Seasonality is like a second opinion from a wise friend who knows something about the market’s historical tendencies. While you’re weighing current price action against the fundamental dynamics of the environment, seasonality tells you what things have typically gone on, by how much, where they’ve happened, and when they tend to happen. It’s a secondary context.
So, relative to the S&P 500 ($SPX), what might history reveal about seasonal sector performance from September to the end of the year?
Top Four Outperforming Sectors Relative to the S&P
Looking at all 11 S&P sectors’ performance against the S&P 500 over the last 10 years, four stand out for September through December—Financial, Industrial, Energy, and Materials. Let’s dive into the S&P Sector ETFs that represent these sectors.

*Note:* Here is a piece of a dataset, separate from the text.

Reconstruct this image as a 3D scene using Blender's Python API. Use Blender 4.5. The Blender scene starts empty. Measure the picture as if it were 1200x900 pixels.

Financial Select Sector SPDR Fund (XLF)
73% average higher-close rate
4.7% cumulative seasonal return
Dividend 1.52%
Seasonality-wise, XLF is the strongest performer, with average returns and higher-close rates rising from September through November (see chart below).
Looking at XLF’s daily chart below, it broke above $42.50, catapulting into all-time high territory. Buying momentum, based on the Chaikin Money Flow (CMF) reading, appears to be increasing. Currently, XLF is outperforming the S&P 500 by over 29%. If the seasonality projections remain consistent, XLF may be headed for a breather before ending the year with a strong rally.
Industrial Select Sector SPDR Fund (XLI)
56% average higher-close rate
2.2% cumulative seasonal return
Dividend 1.47%
The Industrial sector has two months of seasonal strength and weakness. The strongest month, November, sees a 78% higher close rate relative to the S&P 500 and a 1.8% average return (see chart below).
Looking at XLI’s daily chart below, we can see it broke above $126 into all-time high territory. Like XLF, it’s outperforming the S&P 500 by over 29%. However, the buying pressure appears to be dwindling, so maybe the August seasonal weakness will materialize this year. If it does, that might present a buying opportunity for investors looking to get into a position. Additionally, watch for instances where decreasing momentum foreshadowed pullbacks.
Energy Select Sector SPDR Fund (XLE)
42% average higher-close rate
2.1% cumulative seasonal return
Dividend 3.18%
September is the Energy sector’s strongest month against the S&P 500 for the second half of the year (see chart below). From that point on, the seasonal returns become increasingly negative, and the higher-close rate falls under 50%.
Looking at XLE’s daily chart, it’s clear that momentum (see blue rectangle) has decreased and shows no sign of directionality. XLE is outperforming the S&P 500 by over 29%, but what’s fueling the rally? If XLE surpasses the resistance level of $92.50, it will be important to monitor the subsequent three resistance levels (all swing highs). Keep in mind the seasonal pattern, where September has historically provided the highest returns, but a negative trend emerges toward the end of the year.
Materials Select Sector SPDR Fund (XLB)
62% average higher-close rate
1.9% cumulative seasonal return
Dividend 1.93%
Materials’ higher-close rates from September to December are high, but the returns (again, relative to the S&P 500) are generally low. November shows the most favorable month, seasonality-wise (see chart below).
Looking at the XLB chart below, the ETF has two levels of resistance before launching into an all-time high. XLB is challenging the first level, $92. To establish a record high, XLB needs to surpass the second level, $93.
Buying pressure appears to be slowing, but, seasonality-wise, you might expect weakness in August and September (despite the latter’s higher closing rates) before anticipating steady performance until the end of the year.
At the Close
Seasonality can feel like a historical cheat sheet. The most favorable picks for September to December? XLF, XLI, XLE, and XLB have all outperformed the S&P 500 during this period over the last decade. But hold up—before diving in, check the technicals and fundamentals. Seasonality is a great guide, but a complete picture is key for making smarter investing decisions.
Disclaimer: This blog is for educational purposes only and should not be construed as financial advice. The ideas and strategies should never be used without first assessing your own personal and financial situation, or without consulting a financial professional.